The public fund in UK has been slaughtered and yet who knows how much the 4 days of celebrations for the Queen have truly cost.  This could have helped pensioners, those with disabilities, children and what do we hear??? Oh yes cut the taxes on Granny flats!!!!! It's only those who are more rich who have Granny Annexes!   So the flagrant use of public funding does make me boil!

Since Diana's death magnified an emotional outpouring of the Nation, giving a public outlet for bereavement and loss, I confess, I became fascinated by some members of the Royal Family.  I believe that because we have a Land of Hope and Glory (thank you, Sir Edward Elgar) it is better to keep a Monarchy than to have a Presidency.   Rule Britannia  is what I say!  And all the music that has been generated for Royal events.  We've been lucky with the type of Monarchy that has been created and established over the last 60 years.  In my opinion, England / UK has been fortunate since 1952 and after WWII.  I am grateful that the Monarchy / Government / World  produced freedom and peace in Europe and that I have been lucky to have experienced the kindnesses of humanity.  I love my country. I like the fact that I am British and that the United Kingdom is the home for so many international peoples. Yet I love France and Europe too. I love the diversity of people, culture, places and systems of celebration.
 
However, I wonder as to where all the clothing goes once worn.  I wonder about the cost to the private person like me and what the minor royals do to justify their existence.  Perhaps the Jubilee has given people an opportunity to communicate with each other and be friends and develop community.  However, a previous neighbour who promoted such street parties and bon homie became very bitter, rude and spiteful after breaking through a Georgian stud wall into my property.  Therefore, I am left to wonder about the "street party bash" and the degree that it can help to transform neighbourliness.
Without a television, it was a pleasant surprise and pleasure that I could watch the flotilla live on my Apple Mac whilst living in France. Thank you BBC and those who dreamt up the idea and organised it! But again wouldn't the funding have been better utilised?

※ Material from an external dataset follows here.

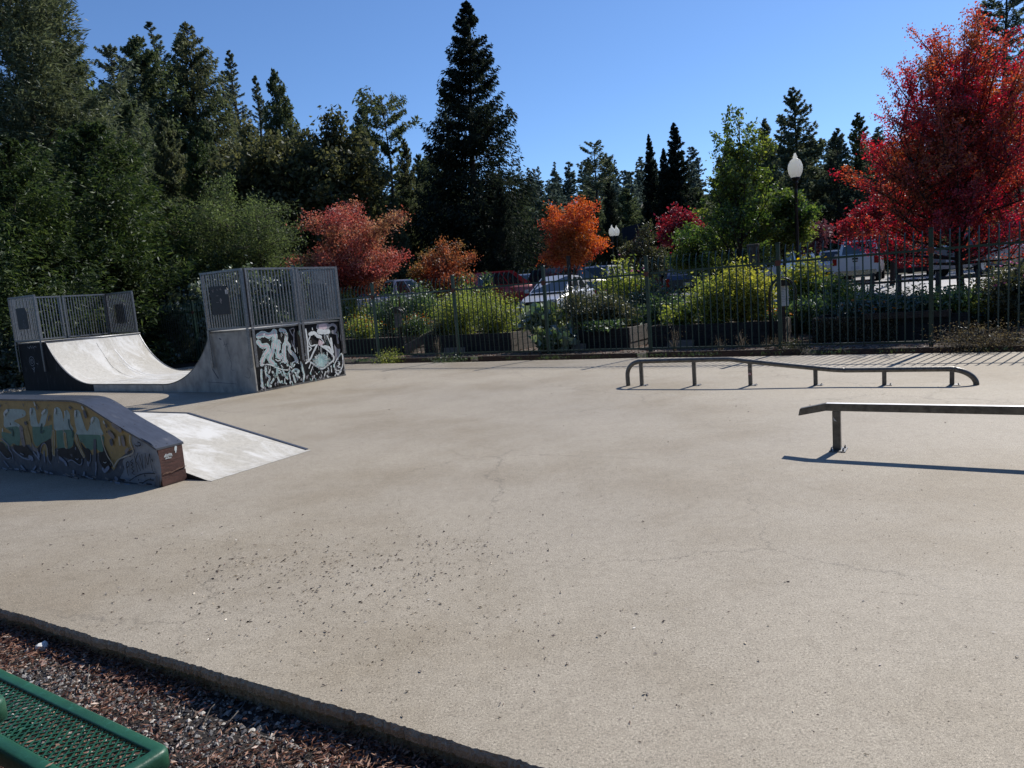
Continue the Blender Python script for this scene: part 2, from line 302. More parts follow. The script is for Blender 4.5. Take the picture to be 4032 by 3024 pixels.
BOX_ART=[('ochre',),('p','lgrey',[(0.352,0.508),(-0.002,0.385),(0.012,0.006),(0.399,0.015),(0.654,0.032),(0.572,0.134),(0.567,0.231),(0.482,0.275),(0.401,0.306),(0.338,0.343),(0.372,0.424)]),('p','teal',[(2.75,0.686),(2.689,0.722),(2.502,0.73),(2.314,0.722),(2.274,0.683),(2.329,0.643),(2.557,0.594),(2.462,0.556),(2.464,0.517),(2.781,0.508),(2.788,0.588)]),('p','green',[(2.781,0.508),(2.464,0.517),(2.528,0.316),(2.595,0.308),(2.665,0.328),(2.778,0.283),(2.88,0.378),(2.878,0.453),(2.704,0.441),(2.667,0.454)]),('p','teal',[(2.193,0.712),(2.13,0.749),(2.065,0.731),(2.063,0.605),(2.032,0.573),(1.94,0.678),(1.862,0.739),(1.808,0.724),(1.849,0.653),(1.952,0.542),(2.186,0.536),(2.203,0.613)]),('p','green',[(2.186,0.536),(1.952,0.542),(1.839,0.556),(1.77,0.558),(1.841,0.415),(1.971,0.377),(2.049,0.352),(2.142,0.315),(2.188,0.33),(2.211,0.391)]),('p','teal',[(1.7,0.694),(1.654,0.753),(1.585,0.759),(1.534,0.707),(1.535,0.607),(1.476,0.713),(1.432,0.735),(1.391,0.683),(1.409,0.589),(1.383,0.516),(1.707,0.506),(1.737,0.57)]),('p','green',[(1.707,0.506),(1.383,0.516),(1.411,0.383),(1.441,0.344),(1.535,0.308),(1.617,0.321),(1.735,0.31)]),('p','teal',[(1.304,0.701),(1.256,0.74),(1.19,0.718),(1.167,0.636),(1.119,0.518),(1.035,0.598),(1.011,0.655),(0.945,0.674),(0.873,0.648),(0.862,0.562),(0.861,0.48),(1.302,0.476),(1.309,0.518),(1.319,0.612)]),('p','green',[(1.302,0.476),(0.861,0.48),(0.851,0.404),(0.88,0.311),(0.944,0.313),(1.016,0.341),(1.093,0.317),(1.17,0.329),(1.227,0.385),(1.277,0.404)]),('p','green',[(2.963,0.334),(2.883,0.337),(2.807,0.264),(2.824,0.246),(2.908,0.295),(2.968,0.316)]),('p','black',[(2.961,0.34),(2.877,0.32),(2.81,0.253),(2.751,0.197),(2.757,0.162),(2.846,0.146),(2.94,0.2),(2.994,0.239)]),('p','black',[(2.669,0.316),(2.532,0.305),(2.399,0.322),(2.311,0.269),(2.255,0.215),(2.35,0.211),(2.434,0.178),(2.56,0.218),(2.655,0.26)]),('p','black',[(2.149,0.293),(2.049,0.352),(1.951,0.378),(1.863,0.409),(1.838,0.393),(1.877,0.228),(1.917,0.16),(1.947,0.191),(1.934,0.302),(1.978,0.355),(2.047,0.325),(2.102,0.245),(2.157,0.264)]),('p','black',[(1.727,0.305),(1.617,0.321),(1.524,0.314),(1.422,0.345),(1.393,0.415),(1.363,0.358),(1.272,0.257),(1.294,0.176),(1.384,0.15),(1.483,0.193),(1.647,0.217),(1.748,0.234)]),('p','black',[(1.277,0.404),(1.204,0.338),(1.134,0.331),(1.104,0.275),(1.142,0.2),(1.205,0.202),(1.216,0.259),(1.254,0.321)]),('p','black',[(0.959,0.303),(0.877,0.318),(0.866,0.399),(0.792,0.276),(0.761,0.209),(0.763,0.163),(0.854,0.146),(0.923,0.142),(0.974,0.21)]),('s','pinkgrey',[(2.425,0.507),(2.432,0.416),(2.426,0.337)],0.0802),('s','pinkgrey',[(2.267,0.344),(2.221,0.29),(2.166,0.27)],0.0511),('s','cream',[(1.763,0.483),(1.796,0.368),(1.827,0.246)],0.0606),('s','ochre',[(1.763,0.483),(1.796,0.368),(1.827,0.246)],0.0418),('s','cream',[(1.546,0.468),(1.555,0.404),(1.555,0.34)],0.0595),('s','ochre',[(1.546,0.468),(1.555,0.404),(1.555,0.34)],0.0411),('s','cream',[(1.333,0.465),(1.31,0.35),(1.247,0.247)],0.0427),('s','ochre',[(1.333,0.465),(1.31,0.35),(1.247,0.247)],0.0245),('s','ochre',[(2.294,0.522),(2.266,0.411),(2.274,0.321)],0.0339),('s','darkgreen',[(2.687,0.494),(2.616,0.478),(2.635,0.421)],0.023),('s','darkgreen',[(1.973,0.569),(2.022,0.474),(1.955,0.498)],0.0222),('s','darkgreen',[(1.425,0.63),(1.427,0.556),(1.386,0.505),(1.403,0.446)],0.0181),('s','slate',[(0.995,0.419),(1.021,0.32),(1.047,0.226)],0.0472),('s','bluegrey',[(2.998,0.227),(2.917,0.166),(2.848,0.14),(2.759,0.156)],0.0095),('s','bluegrey',[(2.903,0.377),(2.771,0.307),(2.766,0.255),(2.718,0.199),(2.719,0.129)],0.0153),('s','bluegrey',[(2.679,0.253),(2.585,0.205),(2.47,0.165),(2.347,0.154)],0.0174),('s','bluegrey',[(2.338,0.183),(2.29,0.168)],0.0517),('s','bluegrey',[(2.109,0.222),(2.049,0.319),(1.977,0.358),(1.938,0.324),(1.944,0.252),(1.952,0.174),(1.907,0.127)],0.01),('s','bluegrey',[(2.01,0.265),(2.024,0.204),(2.03,0.148)],0.0191),('s','bluegrey',[(1.709,0.203),(1.64,0.174),(1.603,0.138)],0.0385),('s','bluegrey',[(1.564,0.173),(1.483,0.193),(1.415,0.17),(1.348,0.147),(1.295,0.171),(1.283,0.214)],0.0119),('s','bluegrey',[(1.104,0.275),(1.122,0.217),(1.159,0.173)],0.0095),('s','bluegrey',[(1.183,0.182),(1.181,0.156)],0.0321),('s','bluegrey',[(2.235,0.244),(2.185,0.207),(2.137,0.165)],0.0205),('s','bluegrey',[(2.143,0.243),(2.135,0.204)],0.0397),('s','bluegrey',[(1.034,0.19),(1.044,0.137),(1.074,0.057)],0.0191),('s','bluegrey',[(2.926,0.107),(2.88,0.074),(2.845,0.047)],0.0179),('s','bluegrey',[(2.554,0.069),(2.508,0.043),(2.474,0.016)],0.0293),('s','bluegrey',[(2.234,0.081),(2.297,0.044)],0.0231),('s','bluegrey',[(2.145,0.069),(2.118,0.026)],0.0137),('s','bluegrey',[(1.48,0.07),(1.491,0.031)],0.0329),('s','bluegrey',[(1.277,0.071),(1.296,0.033)],0.0271),('s','bluegrey',[(1.394,0.214),(1.369,0.204),(1.347,0.216)],0.0097),('s','bluegrey',[(2.516,0.22),(2.457,0.206)],0.0127),('s','pale',[(2.136,0.73),(2.159,0.691)],0.0388),('s','pale',[(2.649,0.711),(2.711,0.687),(2.732,0.658)],0.0344),('s','pale',[(1.64,0.737),(1.66,0.7)],0.0322),('s','pale',[(1.261,0.722),(1.279,0.675)],0.0314),('s','pale',[(0.958,0.656),(0.991,0.63)],0.0309),('s','pale',[(1.846,0.729),(1.917,0.69)],0.0273),('s','pale',[(1.46,0.719),(1.466,0.682)],0.018),('s','pale',[(2.824,0.495),(2.834,0.466)],0.0175),('s','pale',[(2.036,0.807),(2.029,0.78)],0.0219),('s','pale',[(1.121,0.771),(1.108,0.755)],0.0257),('s','pale',[(1.176,0.703),(1.182,0.682)],0.0145),('s','pale',[(0.775,0.63),(0.771,0.615)],0.0182),('s','slate',[(2.788,0.771),(2.78,0.76)],0.0287),('s','slate',[(2.271,0.794),(2.272,0.772)],0.0144),('s','slate',[(2.001,0.775),(1.996,0.743)],0.0262),('s','slate',[(1.358,0.767),(1.326,0.752)],0.023),('s','slate',[(1.091,0.72),(1.076,0.674)],0.0413),('s','slate',[(2.297,0.577),(2.28,0.567)],0.0393),('s','slate',[(1.772,0.665),(1.799,0.622)],0.0217),('s','slate',[(2.637,0.796),(2.639,0.79)],0.0148),('s','slate',[(1.761,0.784),(1.753,0.778)],0.0107),('s','slate',[(0.695,0.429),(0.691,0.406)],0.0516),('s','pinkgrey',[(0.489,0.47),(0.486,0.409)],0.0509),('s','slate',[(0.739,0.592),(0.732,0.58)],0.0313),('s','pinkgrey',[(0.614,0.6),(0.506,0.548)],0.0506),('s','pinkgrey',[(0.7,0.519),(0.645,0.476)],0.0513),('s','pinkgrey',[(0.424,0.361),(0.468,0.331)],0.034),('s','cream',[(0.543,0.474),(0.548,0.401)],0.025),('s','pale',[(0.768,0.625),(0.762,0.614)],0.0251),('s','cream',[(0.851,0.492),(0.833,0.378),(0.792,0.276),(0.725,0.2),(0.711,0.16)],0.0151),('s','cream',[(0.711,0.16),(0.621,0.239),(0.499,0.279),(0.392,0.307),(0.338,0.343),(0.372,0.424),(0.355,0.497)],0.0147),('s','bluegrey',[(0.906,0.132),(0.883,0.11),(0.804,0.155)],0.0354),('s','bluegrey',[(0.707,0.046),(0.69,0.041)],0.0409),('s','pale',[(0.877,0.206),(0.855,0.198),(0.828,0.208)],0.0082),('s','ink',[(0.482,0.218),(0.484,0.156),(0.479,0.094)],0.0114),('s','ink',[(0.492,0.195),(0.461,0.231),(0.438,0.221),(0.447,0.192),(0.485,0.17)],0.0114),('s','ink',[(0.367,0.261),(0.405,0.234),(0.367,0.222),(0.409,0.2),(0.371,0.188),(0.409,0.161),(0.367,0.146),(0.41,0.121),(0.372,0.107)],0.0102),('s','ink',[(0.327,0.293),(0.319,0.216),(0.311,0.136)],0.0113),('s','ink',[(0.262,0.33),(0.314,0.255),(0.282,0.201),(0.26,0.153)],0.0101),('s','ink',[(0.24,0.303),(0.23,0.232),(0.215,0.166)],0.0112),('s','ink',[(0.215,0.166),(0.209,0.249),(0.202,0.316)],0.0101),('s','ink',[(0.158,0.296),(0.162,0.241),(0.17,0.183)],0.0078),('s','ink',[(0.146,0.329),(0.139,0.264),(0.127,0.221),(0.103,0.271),(0.075,0.333),(0.076,0.256),(0.066,0.167)],0.01),('s','ink',[(0.466,0.039),(0.325,0.098),(0.193,0.129),(0.034,0.139)],0.0112),('s','ink',[(0.262,0.024),(0.173,0.064),(0.067,0.071)],0.0113),('s','ink',[(0.289,0.417),(0.275,0.401),(0.207,0.406),(0.201,0.431),(0.234,0.441)],0.0122),('s','ink',[(0.05,0.274),(0.046,0.263)],0.0188),('s','ink',[(0.533,0.182),(0.53,0.154)],0.0103),('s','ink',[(0.201,0.112),(0.199,0.104)],0.0169),('s','ink',[(0.316,0.06),(0.313,0.054)],0.0125),('s','ink',[(0.119,0.086),(0.118,0.081)],0.0123),('s','ink',[(0.405,0.289),(0.382,0.293)],0.0079),('p','slate',[(0.041,0.105),(-0.005,0.119),(0.005,0.006),(0.069,0.021),(0.034,0.062)])]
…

I really don't like the coinage of the term "New Elizabethans" and I nearly vomited when I heard CAM oron, woops spelling mistake M. Cameron sycophanting about her Majesty! If perhaps it was Neo-Elizabethans I could cope!!!!!

A cucumber sandwich made with my home-made poppyseed and mint bread was enjoyed with Saumur demi-sec bubbly! Very nice and as equal to a Cremant de Loire or Cremant d'Alsace which I prefer to champagne, unless it's an expensive one, of which I rarely have imbibed!

NOSTALGIA
Tomorrow I might make a "Victoria sandwich" for nostalgia, you understand!!!!!!! I rarely make one preferring to make other types of cake. It was my version and with pineapple!!
I remember being 3 and sitting at long tables at the Coronation party in what was eventually my High School,

I remember the Queen's Silver Jubilee when my son won first prize in the village fancy dress competition. We still have the Jubilee sovereign. A tea-towel, wrapping paper to make a hat, a windmill, a flag, his blue school jumper and trousers! It was one of the only fancy dress events my children have ever participated in!
ADDENDUM June 4th
It's not surprising that Philip is ill... We saw the Queen go downstairs... but he did not, me thinks. Conditions were perishing and even I would have required several toilet breaks, hot tea and a hot water bottle.  They did not wear suitable warm woolly blankets to keep out the rain and chill and at their age more consideration should have been given to that than Pomp and Pageantry. The lady would not sit down and so neither could anyone else.